このように、1on1の場を「詰め」の場ではなく、データに基づいた「作戦会議」の場に変えることができれば、メンバーは孤独感から解放されます。「上司は自分の行動をしっかり見てくれている」「困ったときはデータをもとに相談に乗ってくれる」という安心感こそが、仕事へのモチベーションを高め、組織全体のパフォーマンスを引き上げるのです。
「個」を殺さず、活かすための標準化
「仕組み化」や「標準化」というと、金太郎飴のように全員を同じ型にはめ、個性を消してしまうようなイメージを持つ方がいるかもしれません。しかし、それは誤解です。
むしろ逆です。営業の基本的なプロセスや、最低限守るべきルール(型)が整っているからこそ、メンバーは無駄な迷いや事務作業から解放され、自分本来の持ち味を発揮することに集中できます。
クリエイティブな提案、顧客の懐に入り込む人間力、とっさの機転。これらは、土台となる「型」があってこそ活きるものです。逆に言えば、基本動作がおぼつかない状態で個性を出そうとしても、それは単なる我流に過ぎず、再現性がありません。

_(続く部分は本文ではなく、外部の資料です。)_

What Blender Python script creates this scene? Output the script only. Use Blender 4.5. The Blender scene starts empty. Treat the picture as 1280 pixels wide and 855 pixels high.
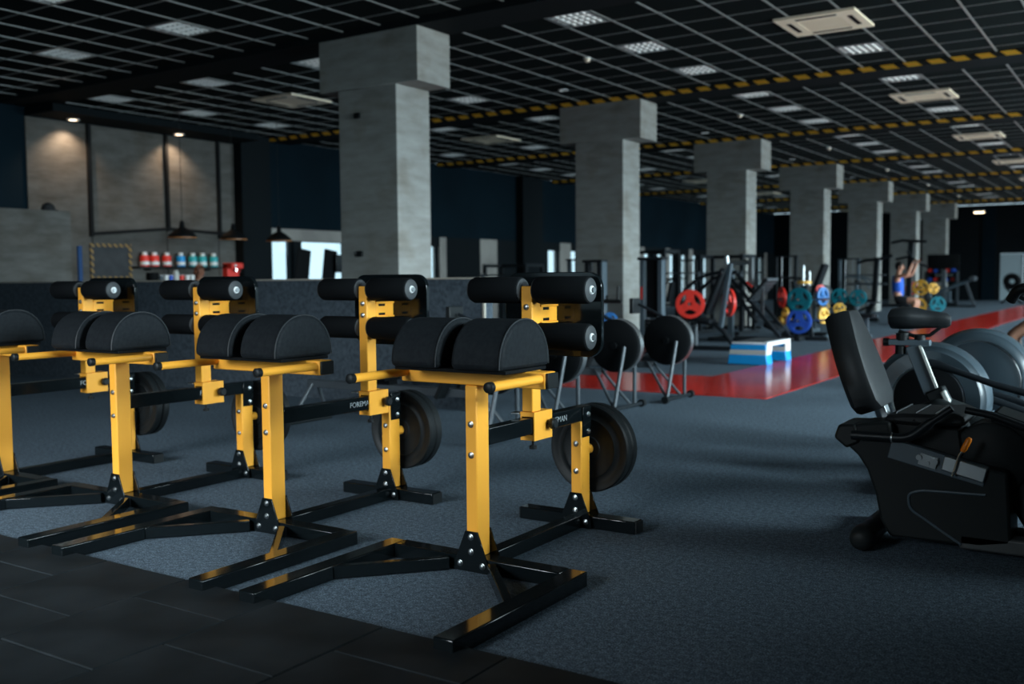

SFAや営業プロセス・ルールの構築は、社員をロボットにするためではなく、社員一人ひとりが安心して仕事に打ち込み、その人らしいパフォーマンスを最大化するための土台づくりなのです。
「小さな成功」が組織を変える
SFAの導入や組織の仕組み化は、一朝一夕で完成するものではありません。壮大な計画を立てて一気に変えようとすると、現場の反発を招き、挫折することがほとんどです。
大切なのは、現場が効果を実感できる小さな成功体験を積み重ねることです。
「SFAに入力された過去の事例を参考にしたら、提案書がすぐに作れた」 「マネージャーとの1on1でアドバイスをもらったら、停滞していた案件が動いた」
こうした「役に立った」という実感が現場に広がることで、初めてツールは定着し、仕組みは組織の文化として根付きます。
営業組織の改善において、魔法のような特効薬はありません。まずは現状の業務プロセスを丁寧に見直し、ボトルネックがどこにあるのかを事実に基づいて把握すること。そして、マネージャーとメンバーが同じデータを見ながら、未来に向けた建設的な対話を重ねること。
地道に見えるかもしれませんが、この繰り返しこそが、市況の変化や個人の能力に依存しない、強くてしなやかな営業組織を作るための唯一の道なのです。
もし貴社が、SFAを入れても成果が出ない、あるいは営業組織の育成に行き詰まりを感じているのであれば、一度立ち止まって考えてみてください。ツールという「箱」の中で、人は生き生きと動けているでしょうか。データは「武器」として現場に還元されているでしょうか。
そこにメスを入れることが、組織を次のステージへと押し上げるきっかけになるはずです。